## Start SOURCE EXCERPT

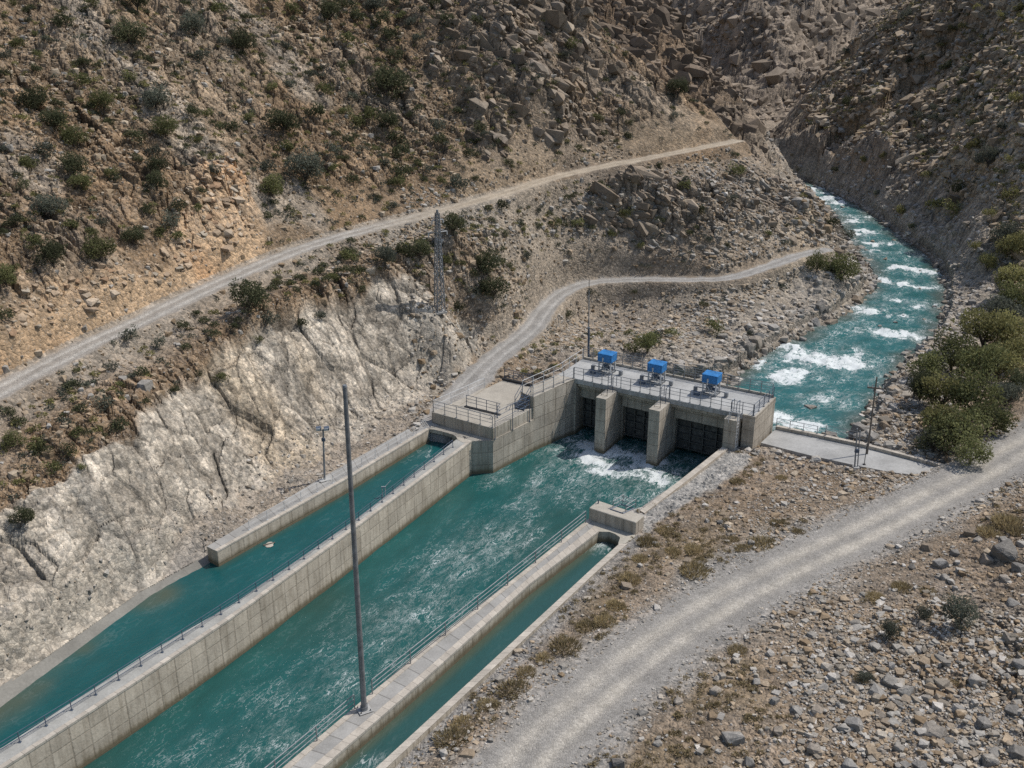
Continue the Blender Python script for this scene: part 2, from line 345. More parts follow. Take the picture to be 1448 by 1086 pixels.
# ---------------------------------------------------------------- materials
class NT:
    def __init__(s, name, rough=.85, spec=.3):
        s.m = bpy.data.materials.new(name); s.m.use_nodes = True; s.t = s.m.node_tree; s.n = s.t.nodes
        s.b = s.n['Principled BSDF']; s.b.inputs['Roughness'].default_value = rough
        s.b.inputs['Specular IOR Level'].default_value = spec
    def node(s, t, ins=None, **kw):
        n = s.n.new(t)
        for k, v in kw.items(): setattr(n, k, v)
        for k, v in (ins or {}).items():
            if hasattr(v, 'is_output') or isinstance(v, bpy.types.NodeSocket): s.t.links.new(v, n.inputs[k])
            else: n.inputs[k].default_value = v
        return n
    def attr(s, name): return s.node('ShaderNodeAttribute', attribute_name=name)
    def obj(s): return s.node('ShaderNodeTexCoord').outputs['Object']
    def noise(s, vec, sc, det=5, rough=.6, lac=2.0): return s.node('ShaderNodeTexNoise', {'Vector': vec, 'Scale': sc, 'Detail': det, 'Roughness': rough}).outputs['Fac']
    def vor(s, vec, sc, feature='F1', rnd=1): return s.node('ShaderNodeTexVoronoi', {'Vector': vec, 'Scale': sc, 'Randomness': rnd}, feature=feature)
    def ramp(s, fac, stops, interp='LINEAR'):
        n = s.node('ShaderNodeValToRGB', {'Fac': fac}); e = n.color_ramp; e.interpolation = interp
        while len(e.elements) < len(stops): e.elements.new(.5)
        for el, (p, c) in zip(e.elements, stops):
            el.position = p; el.color = (c, c, c, 1) if isinstance(c, (int, float)) else tuple(c)+(1,)
        return n.outputs['Color']
    def mix(s, f, a, b, mode='MIX'):
        n = s.node('ShaderNodeMix', data_type='RGBA', blend_type=mode)
        for k, v in ((0, f), (6, a), (7, b)):
            if isinstance(v, bpy.types.NodeSocket): s.t.links.new(v, n.inputs[k])
            elif k == 0: n.inputs[0].default_value = v
            else: n.inputs[k].default_value = tuple(v)+(1,) if len(v) == 3 else v
        return n.outputs[2]
    def math(s, op, a, b=0., clamp=False):
        n = s.node('ShaderNodeMath', operation=op, use_clamp=clamp)
        for k, v in ((0, a), (1, b)):
            if isinstance(v, bpy.types.NodeSocket): s.t.links.new(v, n.inputs[k])
            else: n.inputs[k].default_value = v
        return n.outputs[0]
    def maprange(s, v, a, b, c=0., d=1.): return s.node('ShaderNodeMapRange', {'Value': v, 'From Min': a, 'From Max': b, 'To Min': c, 'To Max': d}).outputs[0]
    def mapping(s, vec, scale=(1,1,1), rot=(0,0,0)): return s.node('ShaderNodeMapping', {'Vector': vec, 'Scale': scale, 'Rotation': rot}).outputs[0]
    def bump(s, h, strength=.5, dist=.1, normal=None):
        n = s.node('ShaderNodeBump', {'Height': h, 'Strength': strength, 'Distance': dist})
        if normal: s.t.links.new(normal, n.inputs['Normal'])
        return n.outputs[0]
    def out(s, color=None, normal=None, rough=None):
        for k, v in (('Base Color', color), ('Normal', normal), ('Roughness', rough)):
            if v is None: continue
            if isinstance(v, bpy.types.NodeSocket): s.t.links.new(v, s.b.inputs[k])
            else: s.b.inputs[k].default_value = tuple(v)+(1,) if isinstance(v, tuple) else v
        return s.m
def terrain_material():
    t = NT('hillside_ground', .95, .15); o = t.obj()
    base = t.attr('tint').outputs['Color']; rock = t.attr('rock').outputs['Fac']
    v1 = t.vor(o, 1.1); v2 = t.vor(o, 3.2); v3 = t.vor(o, 7.5)
    n1 = t.noise(o, .35, 6, .65); n2 = t.noise(o, 4.0, 5, .7)
    c = t.mix(1, base, t.ramp(n1, [(.3,.72),(.5,1.),(.7,1.28)]), 'MULTIPLY')
    def rnd(v, lo, hi):
        sp = t.node('ShaderNodeSeparateColor', {'Color': v.outputs['Color']}).outputs[0]; return t.maprange(sp, 0, 1, lo, hi)
    c = t.mix(1, c, t.node('ShaderNodeCombineColor', {'Red': rnd(v2,.66,1.34), 'Green': rnd(v2,.68,1.32), 'Blue': rnd(v2,.70,1.30)}).outputs[0], 'MULTIPLY')
    # scattered pale stones
    s3 = t.node('ShaderNodeSeparateColor', {'Color': v3.outputs['Color']}).outputs[1]
    stone = t.math('MULTIPLY', t.maprange(s3, .72, .8), t.maprange(v3.outputs['Distance'], .45, .3))
    c = t.mix(t.math('MULTIPLY', stone, .55), c, (.42,.38,.33))
    # shade in the gaps between stones, darkened into the colour
    e1 = t.vor(t.mapping(o, (1,1,1.3)), 1.6, 'DISTANCE_TO_EDGE').outputs['Distance']
    e2 = t.vor(o, 4.2, 'DISTANCE_TO_EDGE').outputs['Distance']
    cr = t.math('MINIMUM', t.maprange(e1, 0, .06), t.maprange(e2, 0, .09))
    c = t.mix(t.math('MULTIPLY', t.math('SUBTRACT', 1., cr), t.maprange(rock, 0, 1, .35, .5)), c, t.mix(1, c, (.3,.28,.26), 'MULTIPLY'))
    c = t.mix(.5, c, t.mix(1, c, t.ramp(n2, [(.35,.6),(.5,1.),(.68,1.5)]), 'MULTIPLY'))
    h = t.math('ADD', t.math('MULTIPLY', v2.outputs['Distance'], -.5), t.math('MULTIPLY', v3.outputs['Distance'], -.22))
    h = t.math('ADD', h, t.math('MULTIPLY', n2, .35)); h = t.math('ADD', h, t.math('MULTIPLY', t.math('MINIMUM', e1, .1), 2.))
    amp = t.math('MULTIPLY', t.attr('rough').outputs['Fac'], .7)
    nb = t.node('ShaderNodeBump', {'Height': h, 'Strength': amp, 'Distance': .45}).outputs[0]
    return t.out(c, nb)
def road_material():
    t = NT('crushed_gravel', .95, .15); o = t.obj(); base = t.attr('tint').outputs['Color']
    v3 = t.vor(o, 9); n = t.noise(o, 14, 4, .7); n1 = t.noise(o, .6, 5, .6)
    c = t.mix(1, base, t.ramp(n1, [(.3,.86),(.7,1.14)]), 'MULTIPLY')
    sp = t.node('ShaderNodeSeparateColor', {'Color': v3.outputs['Color']}).outputs[0]
    c = t.mix(1, c, t.ramp(sp, [(0,.8),(.6,1.),(1,1.2)]), 'MULTIPLY')
    c = t.mix(1, c, t.ramp(n, [(.3,.8),(.7,1.2)]), 'MULTIPLY')
    return t.out(c, t.bump(t.math('ADD', n, t.math('MULTIPLY', v3.outputs['Distance'], -1.)), .6, .07))
M_TER = terrain_material(); M_ROAD = road_material()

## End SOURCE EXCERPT

TASK STATEMENT
Please write out all of the material above without changing a word, and omit any pictures.

OUTPUT FOR THIS TASK
Continue the Blender Python script for this scene: part 2, from line 345. More parts follow. Take the picture to be 1448 by 1086 pixels.
# ---------------------------------------------------------------- materials
class NT:
    def __init__(s, name, rough=.85, spec=.3):
        s.m = bpy.data.materials.new(name); s.m.use_nodes = True; s.t = s.m.node_tree; s.n = s.t.nodes
        s.b = s.n['Principled BSDF']; s.b.inputs['Roughness'].default_value = rough
        s.b.inputs['Specular IOR Level'].default_value = spec
    def node(s, t, ins=None, **kw):
        n = s.n.new(t)
        for k, v in kw.items(): setattr(n, k, v)
        for k, v in (ins or {}).items():
            if hasattr(v, 'is_output') or isinstance(v, bpy.types.NodeSocket): s.t.links.new(v, n.inputs[k])
            else: n.inputs[k].default_value = v
        return n
    def attr(s, name): return s.node('ShaderNodeAttribute', attribute_name=name)
    def obj(s): return s.node('ShaderNodeTexCoord').outputs['Object']
    def noise(s, vec, sc, det=5, rough=.6, lac=2.0): return s.node('ShaderNodeTexNoise', {'Vector': vec, 'Scale': sc, 'Detail': det, 'Roughness': rough}).outputs['Fac']
    def vor(s, vec, sc, feature='F1', rnd=1): return s.node('ShaderNodeTexVoronoi', {'Vector': vec, 'Scale': sc, 'Randomness': rnd}, feature=feature)
    def ramp(s, fac, stops, interp='LINEAR'):
        n = s.node('ShaderNodeValToRGB', {'Fac': fac}); e = n.color_ramp; e.interpolation = interp
        while len(e.elements) < len(stops): e.elements.new(.5)
        for el, (p, c) in zip(e.elements, stops):
            el.position = p; el.color = (c, c, c, 1) if isinstance(c, (int, float)) else tuple(c)+(1,)
        return n.outputs['Color']
    def mix(s, f, a, b, mode='MIX'):
        n = s.node('ShaderNodeMix', data_type='RGBA', blend_type=mode)
        for k, v in ((0, f), (6, a), (7, b)):
            if isinstance(v, bpy.types.NodeSocket): s.t.links.new(v, n.inputs[k])
            elif k == 0: n.inputs[0].default_value = v
            else: n.inputs[k].default_value = tuple(v)+(1,) if len(v) == 3 else v
        return n.outputs[2]
    def math(s, op, a, b=0., clamp=False):
        n = s.node('ShaderNodeMath', operation=op, use_clamp=clamp)
        for k, v in ((0, a), (1, b)):
            if isinstance(v, bpy.types.NodeSocket): s.t.links.new(v, n.inputs[k])
            else: n.inputs[k].default_value = v
        return n.outputs[0]
    def maprange(s, v, a, b, c=0., d=1.): return s.node('ShaderNodeMapRange', {'Value': v, 'From Min': a, 'From Max': b, 'To Min': c, 'To Max': d}).outputs[0]
    def mapping(s, vec, scale=(1,1,1), rot=(0,0,0)): return s.node('ShaderNodeMapping', {'Vector': vec, 'Scale': scale, 'Rotation': rot}).outputs[0]
    def bump(s, h, strength=.5, dist=.1, normal=None):
        n = s.node('ShaderNodeBump', {'Height': h, 'Strength': strength, 'Distance': dist})
        if normal: s.t.links.new(normal, n.inputs['Normal'])
        return n.outputs[0]
    def out(s, color=None, normal=None, rough=None):
        for k, v in (('Base Color', color), ('Normal', normal), ('Roughness', rough)):
            if v is None: continue
            if isinstance(v, bpy.types.NodeSocket): s.t.links.new(v, s.b.inputs[k])
            else: s.b.inputs[k].default_value = tuple(v)+(1,) if isinstance(v, tuple) else v
        return s.m
def terrain_material():
    t = NT('hillside_ground', .95, .15); o = t.obj()
    base = t.attr('tint').outputs['Color']; rock = t.attr('rock').outputs['Fac']
    v1 = t.vor(o, 1.1); v2 = t.vor(o, 3.2); v3 = t.vor(o, 7.5)
    n1 = t.noise(o, .35, 6, .65); n2 = t.noise(o, 4.0, 5, .7)
    c = t.mix(1, base, t.ramp(n1, [(.3,.72),(.5,1.),(.7,1.28)]), 'MULTIPLY')
    def rnd(v, lo, hi):
        sp = t.node('ShaderNodeSeparateColor', {'Color': v.outputs['Color']}).outputs[0]; return t.maprange(sp, 0, 1, lo, hi)
    c = t.mix(1, c, t.node('ShaderNodeCombineColor', {'Red': rnd(v2,.66,1.34), 'Green': rnd(v2,.68,1.32), 'Blue': rnd(v2,.70,1.30)}).outputs[0], 'MULTIPLY')
    # scattered pale stones
    s3 = t.node('ShaderNodeSeparateColor', {'Color': v3.outputs['Color']}).outputs[1]
    stone = t.math('MULTIPLY', t.maprange(s3, .72, .8), t.maprange(v3.outputs['Distance'], .45, .3))
    c = t.mix(t.math('MULTIPLY', stone, .55), c, (.42,.38,.33))
    # shade in the gaps between stones, darkened into the colour
    e1 = t.vor(t.mapping(o, (1,1,1.3)), 1.6, 'DISTANCE_TO_EDGE').outputs['Distance']
    e2 = t.vor(o, 4.2, 'DISTANCE_TO_EDGE').outputs['Distance']
    cr = t.math('MINIMUM', t.maprange(e1, 0, .06), t.maprange(e2, 0, .09))
    c = t.mix(t.math('MULTIPLY', t.math('SUBTRACT', 1., cr), t.maprange(rock, 0, 1, .35, .5)), c, t.mix(1, c, (.3,.28,.26), 'MULTIPLY'))
    c = t.mix(.5, c, t.mix(1, c, t.ramp(n2, [(.35,.6),(.5,1.),(.68,1.5)]), 'MULTIPLY'))
    h = t.math('ADD', t.math('MULTIPLY', v2.outputs['Distance'], -.5), t.math('MULTIPLY', v3.outputs['Distance'], -.22))
    h = t.math('ADD', h, t.math('MULTIPLY', n2, .35)); h = t.math('ADD', h, t.math('MULTIPLY', t.math('MINIMUM', e1, .1), 2.))
    amp = t.math('MULTIPLY', t.attr('rough').outputs['Fac'], .7)
    nb = t.node('ShaderNodeBump', {'Height': h, 'Strength': amp, 'Distance': .45}).outputs[0]
    return t.out(c, nb)
def road_material():
    t = NT('crushed_gravel', .95, .15); o = t.obj(); base = t.attr('tint').outputs['Color']
    v3 = t.vor(o, 9); n = t.noise(o, 14, 4, .7); n1 = t.noise(o, .6, 5, .6)
    c = t.mix(1, base, t.ramp(n1, [(.3,.86),(.7,1.14)]), 'MULTIPLY')
    sp = t.node('ShaderNodeSeparateColor', {'Color': v3.outputs['Color']}).outputs[0]
    c = t.mix(1, c, t.ramp(sp, [(0,.8),(.6,1.),(1,1.2)]), 'MULTIPLY')
    c = t.mix(1, c, t.ramp(n, [(.3,.8),(.7,1.2)]), 'MULTIPLY')
    return t.out(c, t.bump(t.math('ADD', n, t.math('MULTIPLY', v3.outputs['Distance'], -1.)), .6, .07))
M_TER = terrain_material(); M_ROAD = road_material()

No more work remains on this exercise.